The first of Zambra's 11 new stories begins the first time he sees a computer, in 1980. It proceeds, as many of the stories do, with a casual and intimate account of growing up, and a sometimes direct, sometimes incidental account of the role computers played. One story, "Memories of a Personal Computer," is framed as the trajectory of the life of an early computer; in the process, we see how it affects the lives of its owners. Born in 1975 in Chile, Zambra mixes biographical fact with fiction in a unique style that feels so loose and personal one wonders if the stories were ever intended for the public, but so expertly crafted it's a marvel they feel so human.
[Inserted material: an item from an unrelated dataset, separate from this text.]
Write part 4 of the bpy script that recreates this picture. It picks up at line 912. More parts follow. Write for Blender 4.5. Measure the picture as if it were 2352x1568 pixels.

Literary critics and casual readers will relate to and appreciate the tethers Zambra ties between himself and the modern world. Whether you depend on your computer to keep in touch with the people in your life, or find yourself so cold that you fall asleep hugging it for warmth, as the author does (and as more than one of his characters do), My Documents will make you feel alive and of this time and no other.

Your Smallest Bones, by Sean Taylor

Feb. 1, Seven7h Tangent

Peculiar little things, like wanting to know how many teeth are in your zipper when you're a 9-year-old too afraid to jump, and surreal, impossible things, like pushing a grand piano into the center of a frozen lake, anchor the watching and waiting and wondering of introverts who often mistake random chance for omens as they reach out to touch the world to see if it is real.

Writing on the Wall: Selected Prison Writings of Mumia Abu-Jamal, edited by Johanna Fernandez

Feb. 1, City Lights

Hope and the seeds of revolution can come from the depths of isolation. Writing from his cell on death row, where he was held in solitary confinement for nearly 30 years, Abu-Jamal has long been a loud and clear voice for all who suffer injustice, racism, and poverty. Edited by Fernandez, this selection of 100 previously unpublished essays includes a foreword by Cornell West.

Particulars of Place, by Richard O. Moore

April, Omnidawn

This is the second book by the 94-year-old documentary filmmaker and co-founder of KPFA, edited by Garrett Caples, Paul Ebenkamp, and Brenda Hillman. As Cedar Sigo says in a beautiful introduction, in Moore's poems, "Dizzying views of history and mythology are uncovered, enshrined and as quickly shut down, crushed in rhyme and resurrected through wit." With aural precision, Sigo says, "He is possessed by one of the most spontaneous, joyful lines I have ever encountered."